My vision board for my acting life includes an Oscar.

I'm a Type A. I like awards. But oh there's a dark side. Like when you don't win. Or you begin to choose your project, or your solution, based on what seems the surest path to the shiny. Especially when that takes you away from passion or truth.

The time you spend in the echo chamber of the awards prediction cycle is time you’re not concentrating on your own work. And it’s not going to change who wins.

Matt De La Pena and the Newbery

There was a huge shake-up in the world of children's literature this week, when Matt de la Pena's picture book, Last Stop on Market Street, won The Newbery Medal for this year's "most distinguished contribution to American literature for children."

A picture book is not supposed to win (it's only happened once before). And this book was not without controversy. Written colloquially, it attracted ire for not promoting proper English. But as de la Pena responds regarding his main character, "The way he speaks on the bus is the truth, not a lesson." (To read more from de la Pena, check out "'A Huge, Huge Shock'" on Publisher's Weekly.)

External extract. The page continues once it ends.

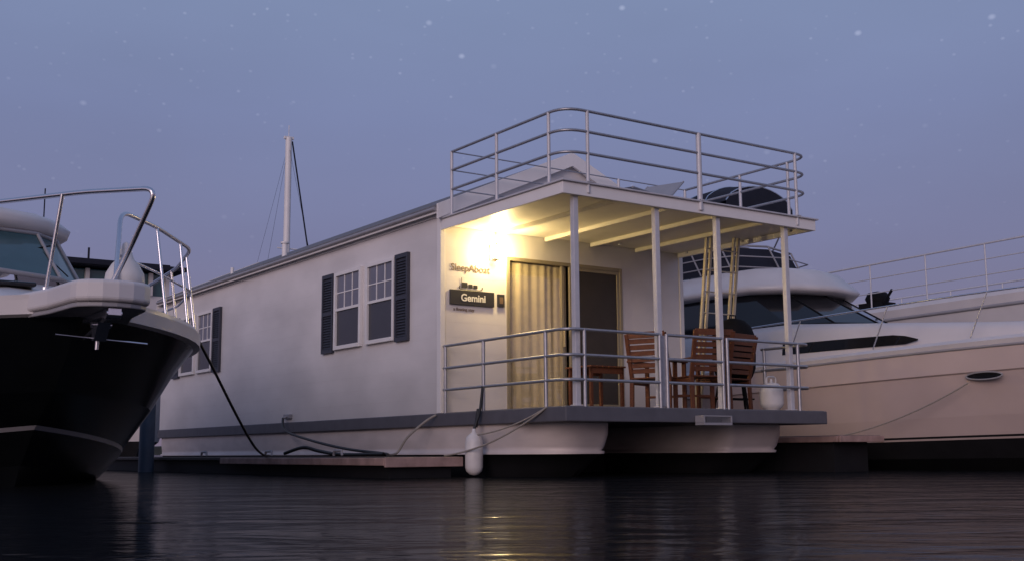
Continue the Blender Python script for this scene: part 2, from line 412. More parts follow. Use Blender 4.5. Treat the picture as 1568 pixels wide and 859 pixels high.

De la Pena couldn't have written to win a Newbery. That was so outside the realm of possibility, he didn't believe it when he first heard it. But he can write to his passion, and he can write to his truth. When you start there, you often end with better, stronger, more powerful work than when you come from a calculated place, a shiny-chasing place.

Got it? Good.

We'll wrap up with a few quick tips on surviving award season, no matter your industry.

Remember what matters.

Remember what matters.

5 Tips for Surviving the Awards Season

  1. Watch out for the rabbit hole. The time you spend in the echo chamber of the awards prediction cycle is time you're not concentrating on your own work. And it's not going to change who wins.
  2. Use awards as recommendations for movies, books, agencies, etc. you wouldn't normally consume/investigate.
  3. Spend time analyzing winning work. And bring the lessons you learn into your working life.
  4. If you don't win, mourn. Privately. And then get back to work.
  5. If you win, celebrate. And then get back to the work.